В связи со всем сказанным надо было бы ещё подчеркнуть, что, почти как правило, упомянутые писатели творят, пользуясь не мимолётными впечатлениями, а образами и настроениями, закрепившимися в памяти. Чехов, русский реалист, прямо утверждает, что он вообще не может писать «непосредственно с натуры». «Я умею, — говорит он, — писать только по воспоминаниям… Мне нужно, чтобы память моя процедила сюжет и чтобы на ней как на фильтре осталось только то, что важно или типично» [239]. Такая техника отвечает естественной психологической необходимости и имеет свои хорошие стороны для художника, на которых следует остановить внимание.
ГЛАВА IV ФОРМЫ ОПЫТА
1. ХАРАКТЕР И ПРЕДПОСЫЛКИ ПАМЯТИ
Чтобы впечатления, случайные или сознательно искомые, приобрели для поэта значение и послужили ему при творчестве, надо их сохранить хотя бы до того момента, когда они превратятся в художественные образы. Способность к восприятию и наблюдению была бы бесполезной, если бы не могли сохраняться в латентном состоянии выработанные однажды более конкретные или более общие представления. К счастью, наша душевная жизнь организована так, что ничто из приобретённого когда-то, ничто из внешнего или из богатого внутреннего опыта не исчезает бесследно.

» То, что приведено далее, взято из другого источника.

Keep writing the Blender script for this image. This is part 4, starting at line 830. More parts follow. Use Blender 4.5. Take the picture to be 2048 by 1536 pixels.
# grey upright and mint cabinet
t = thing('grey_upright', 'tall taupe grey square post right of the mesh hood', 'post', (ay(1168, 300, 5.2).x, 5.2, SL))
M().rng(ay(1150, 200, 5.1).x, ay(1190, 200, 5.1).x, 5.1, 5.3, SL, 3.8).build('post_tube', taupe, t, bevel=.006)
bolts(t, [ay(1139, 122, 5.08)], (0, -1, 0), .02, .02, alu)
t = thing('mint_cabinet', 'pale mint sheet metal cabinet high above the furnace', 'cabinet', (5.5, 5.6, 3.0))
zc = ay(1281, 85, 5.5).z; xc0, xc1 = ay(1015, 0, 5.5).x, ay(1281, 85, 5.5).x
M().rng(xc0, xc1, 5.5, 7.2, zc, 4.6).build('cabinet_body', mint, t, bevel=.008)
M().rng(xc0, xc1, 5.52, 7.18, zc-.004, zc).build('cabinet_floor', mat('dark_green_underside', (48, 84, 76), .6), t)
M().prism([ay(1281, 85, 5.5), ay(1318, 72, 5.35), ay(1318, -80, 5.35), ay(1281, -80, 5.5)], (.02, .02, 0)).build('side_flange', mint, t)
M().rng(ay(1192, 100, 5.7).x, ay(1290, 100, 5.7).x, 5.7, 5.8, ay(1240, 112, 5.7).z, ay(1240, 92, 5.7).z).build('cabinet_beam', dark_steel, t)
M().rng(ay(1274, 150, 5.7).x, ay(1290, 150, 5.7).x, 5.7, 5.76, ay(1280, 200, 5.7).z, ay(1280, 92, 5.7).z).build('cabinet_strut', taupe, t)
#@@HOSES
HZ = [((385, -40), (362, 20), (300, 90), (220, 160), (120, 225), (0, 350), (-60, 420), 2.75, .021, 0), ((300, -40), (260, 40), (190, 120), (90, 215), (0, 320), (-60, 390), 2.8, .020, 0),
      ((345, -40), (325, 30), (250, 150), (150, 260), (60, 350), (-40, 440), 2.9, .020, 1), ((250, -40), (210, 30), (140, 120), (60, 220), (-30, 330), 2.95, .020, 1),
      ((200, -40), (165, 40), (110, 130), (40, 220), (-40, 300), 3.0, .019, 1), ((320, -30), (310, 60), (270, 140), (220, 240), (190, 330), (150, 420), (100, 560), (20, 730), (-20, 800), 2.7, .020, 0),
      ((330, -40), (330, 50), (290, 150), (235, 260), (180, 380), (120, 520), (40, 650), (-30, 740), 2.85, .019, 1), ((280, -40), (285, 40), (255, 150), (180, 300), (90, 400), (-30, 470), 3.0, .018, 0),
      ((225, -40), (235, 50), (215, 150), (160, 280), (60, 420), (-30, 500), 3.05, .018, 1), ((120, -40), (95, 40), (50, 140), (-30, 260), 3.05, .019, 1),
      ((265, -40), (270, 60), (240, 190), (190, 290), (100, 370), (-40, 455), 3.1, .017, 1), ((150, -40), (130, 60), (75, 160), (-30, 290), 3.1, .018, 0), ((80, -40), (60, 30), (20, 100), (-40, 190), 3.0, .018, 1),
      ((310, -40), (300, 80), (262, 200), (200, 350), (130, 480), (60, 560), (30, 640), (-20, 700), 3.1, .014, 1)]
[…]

Получат ли когда-либо эти впечатления материальное воплощение или сохранятся в глубине души художника и возникнут когда-нибудь вновь уже как плод его воображения — это вопрос особый. Как закон сохранения материи утверждает, что не может исчезнуть ни один атом в физическом мире при всех изменениях, которым подвержены элементы, так и психология, имея основание верить в сохранение всех содержаний, прошедших когда-то через сознание, исходит при анализе душевного мира из твёрдого убеждения, что впечатления оставляют неизгладимые следы и превращаются в неотъемлемую часть духовного «инвентаря». На практике мы, конечно, говорим о забывании, временном или окончательном, определённых вещей, но теоретически такое полное исчезновение приобретённого, такое угасание воспоминаний исключено, и самое большее, что мы можем признать, — это то, что некоторые переживания перестали быть легко возобновимыми, будучи вытеснены или совсем завалены более свежими или более актуальными впечатлениями.